Do this:
Skip every picture and transcribe the remaining material exactly.

Source data:
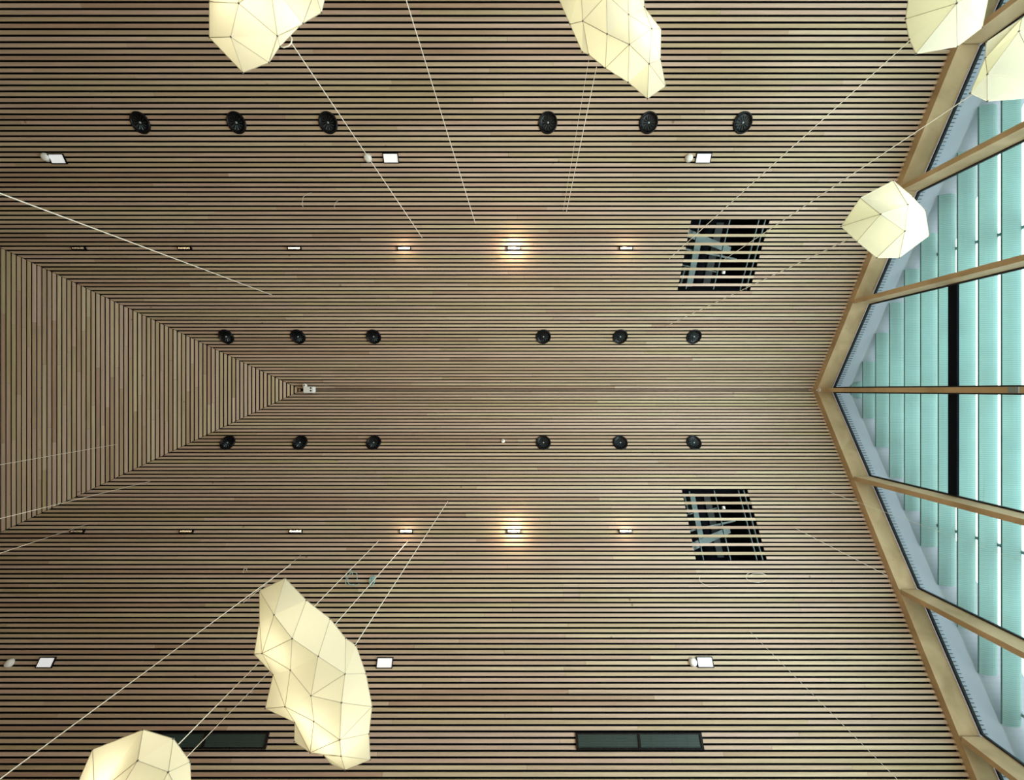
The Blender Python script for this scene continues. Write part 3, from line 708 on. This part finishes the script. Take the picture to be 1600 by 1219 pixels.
def coil(name, label, x, y, loops, m, r=0.0022):
    c = roof_pt(x, y); M = frame(x, y, 0.03); o = None
    g = G()
    for (cx, cy_, rx, ry, a0, a1) in loops:
        pts = [(cx + rx * math.cos(math.radians(a0 + (a1 - a0) * t / 16)), cy_ + ry * math.sin(math.radians(a0 + (a1 - a0) * t / 16)), 0.012 * math.sin(t)) for t in range(17)]
        g.tube(pts, r, 5)
    o = g.obj(name, m); o.matrix_world = M; o['label'] = label; o['category'] = 'cord'
    return o
# frame(): local y runs outward-or-inward along the slope; loops are symmetric enough for either side
coil('coiled_cord', 'loop of pale teal cord hanging above the long lantern', 550, 904, [(0.02, 0, 0.075, 0.085, -30, 300), (-0.05, 0.02, 0.03, 0.10, 60, 260), (0.06, -0.07, 0.07, 0.02, 180, 360), (-0.04, 0.05, 0.05, 0.05, 0, 200)], M_bluecord, 0.0035)
coil('cord_tassel', 'bunched teal cord tassel above the long lantern', 583, 908, [(0, 0, 0.03, 0.07, 0, 360), (0.015, 0.01, 0.02, 0.06, 0, 360), (-0.02, 0.01, 0.025, 0.05, 0, 360), (0.0, -0.02, 0.04, 0.05, 0, 300), (0.02, 0.03, 0.012, 0.05, 0, 360)], M_bluecord, 0.0042)
coil('coiled_cord', 'small pale cord loop at the lower service opening', 1180, 902, [(0, 0, 0.16, 0.07, 20, 330), (0.04, 0.02, 0.12, 0.03, 0, 200)], M_cord, 0.0018)
coil('coiled_cord', 'short pale cord end below the lower service opening', 1110, 905, [(0, 0, 0.18, 0.10, 150, 300)], M_cord, 0.0018)
coil('coiled_cord', 'short pale cord end upper left of the lit spotlights', 482, 318, [(0.10, -0.02, 0.18, 0.16, 90, 190)], M_cord, 0.0025)
coil('coiled_cord', 'tiny pale cord hook right of the other one, upper left', 532, 322, [(0.06, -0.03, 0.14, 0.12, 100, 180)], M_cord, 0.002)
coil('coiled_cord', 'tiny pale cord end left of the tip of the long lantern', 385, 892, [(0, 0, 0.03, 0.03, 0, 250)], M_cord, 0.003)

Answer to the problem:
The Blender Python script for this scene continues. Write part 3, from line 708 on. This part finishes the script. Take the picture to be 1600 by 1219 pixels.
def coil(name, label, x, y, loops, m, r=0.0022):
    c = roof_pt(x, y); M = frame(x, y, 0.03); o = None
    g = G()
    for (cx, cy_, rx, ry, a0, a1) in loops:
        pts = [(cx + rx * math.cos(math.radians(a0 + (a1 - a0) * t / 16)), cy_ + ry * math.sin(math.radians(a0 + (a1 - a0) * t / 16)), 0.012 * math.sin(t)) for t in range(17)]
        g.tube(pts, r, 5)
    o = g.obj(name, m); o.matrix_world = M; o['label'] = label; o['category'] = 'cord'
    return o
# frame(): local y runs outward-or-inward along the slope; loops are symmetric enough for either side
coil('coiled_cord', 'loop of pale teal cord hanging above the long lantern', 550, 904, [(0.02, 0, 0.075, 0.085, -30, 300), (-0.05, 0.02, 0.03, 0.10, 60, 260), (0.06, -0.07, 0.07, 0.02, 180, 360), (-0.04, 0.05, 0.05, 0.05, 0, 200)], M_bluecord, 0.0035)
coil('cord_tassel', 'bunched teal cord tassel above the long lantern', 583, 908, [(0, 0, 0.03, 0.07, 0, 360), (0.015, 0.01, 0.02, 0.06, 0, 360), (-0.02, 0.01, 0.025, 0.05, 0, 360), (0.0, -0.02, 0.04, 0.05, 0, 300), (0.02, 0.03, 0.012, 0.05, 0, 360)], M_bluecord, 0.0042)
coil('coiled_cord', 'small pale cord loop at the lower service opening', 1180, 902, [(0, 0, 0.16, 0.07, 20, 330), (0.04, 0.02, 0.12, 0.03, 0, 200)], M_cord, 0.0018)
coil('coiled_cord', 'short pale cord end below the lower service opening', 1110, 905, [(0, 0, 0.18, 0.10, 150, 300)], M_cord, 0.0018)
coil('coiled_cord', 'short pale cord end upper left of the lit spotlights', 482, 318, [(0.10, -0.02, 0.18, 0.16, 90, 190)], M_cord, 0.0025)
coil('coiled_cord', 'tiny pale cord hook right of the other one, upper left', 532, 322, [(0.06, -0.03, 0.14, 0.12, 100, 180)], M_cord, 0.002)
coil('coiled_cord', 'tiny pale cord end left of the tip of the long lantern', 385, 892, [(0, 0, 0.03, 0.03, 0, 250)], M_cord, 0.003)